What BI Stays, and What Goes?
An examination of which parts of BI, business intelligence, will stay, and which parts will go.
The idea that we won’t have to clean and disambiguate data is ludicrous.
We’ve lived with enterprise business intelligence (BI) for several decades now, and it’s no secret that many of us are fed up with the inability of such expensive technology to deliver the business value we need. Some vendors have keyed into this frustration by pushing the “panic button” and declaring the end to data warehouses and processes such as Extract, Transform, and Load (ETL). But such histrionics won’t really help us. Just because the ETL process is one of the reasons enterprise BI is slow doesn’t mean it’s unimportant. The idea that we won’t have to clean and disambiguate data is ludicrous.
Similarly, the swan song many vendors want to sing for data warehouses is also a paean to Hadoop, which does afford the capability of performing ETL without constructing the monolithic models of the past. It’s true that info cubes and star schemas may be on their way out, but some degree of programming is still necessary to make Hadoop useful as anything other than mass storage.
Such searing proclamations do clear the air for more sober analysis. As we move into an era where desktop data analysis tools are becoming more and more sophisticated and easier to use, it’s worth asking, in the big data era, what BI should stay and what should go? It turns out, most of it stays, even if it changes clothes.
ETL Is Not Going Anywhere
First of all, ETL is not going anywhere, according to Scott Yara, co-founder and VP of products at EMC Greenplum.
“Is needing to extract data out of operational systems going to go away? No,” he says. “Is transforming raw unstructured data into formats that can be efficiently queried going to change? No. Is loading data into multiple, geographically distributed big data systems is going to change? No.”
What might change is the old guard that has dominated the ETL function for so long. It’s not guaranteed that Informatica will continue to be the tool people use to process big data workloads. But then, if Informatica and other established vendors reassert how they fit in the new architectural landscape, they may earn a second or third life, after all, Yara says.
Some kind of relational set-based model will continue to materialize around data, even if star schemas and snowflakes go away. It may not be Oracle or IBM DB2. It may be in the form of Hive or another meta-store on top of Hadoop. But someone will need to create some kind of table or relational model of data.
The Process
When it comes time to perform the analysis, at some point the analyst must declare a perspective, and that perspective will have an inherent hierarchy. The data then must be explored within that hierarchy. That hasn’t changed, though some of the platforms for doing so have become more accessible.

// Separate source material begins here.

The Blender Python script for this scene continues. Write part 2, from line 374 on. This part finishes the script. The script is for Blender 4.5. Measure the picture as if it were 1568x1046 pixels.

“Multidimensional materialization of datasets for interactive data exploration, what some might have called MOLAP [Multidimensional Online Analytical Processing] 20 years ago, which then became ROLAP [Relational Online Analytical Processing], still exists,” Yara says. “Greenplum and others are starting to demonstrate interesting new ways to do this on a Hadoop File System (HDFS) infrastructure.”
All the steps of BI will remain—sorting, ETL, Master Data Management (MDM) —it simply remains to be seen which technologies will be used to perform those steps. Will Cognos, Hyperion, OBIE, Platform, or QlikView be the new persistence layer for interactive data exploration? It’s unclear. What’s certain is that the threshold for cheaper and easier ways of performing the same tasks is always moving down. As a consequence, all of these vendors will need to redefine themselves as the process moves forward.
The Evolution
Enterprise BI performed a great service to the industry when it was developed, Yara says. But now, some of the speed and procedural compromises those systems made, based on previous generations of architecture, can now be discarded.
“Workloads in an enterprise are like water or gas,” Yara says. “They move where there’s the most open capacity. They flow downstream. So, as systems become cheaper and more flexible, and as they become more powerful to use, workloads move off the previous generations of systems and they move to these new systems.”
A more durable approach for both vendors and CIOs and CTOs is to separate the functions of the value chain for making use of data, which are timeless, from the mechanisms we happen to use right now, which are evolving. With such a perspective, we can have a clear discussion of new capabilities and new ways of making the value chain work. In other words, we can spend our time thinking about how to get work done and avoid the confusion caused by poorly thought out marketing claims.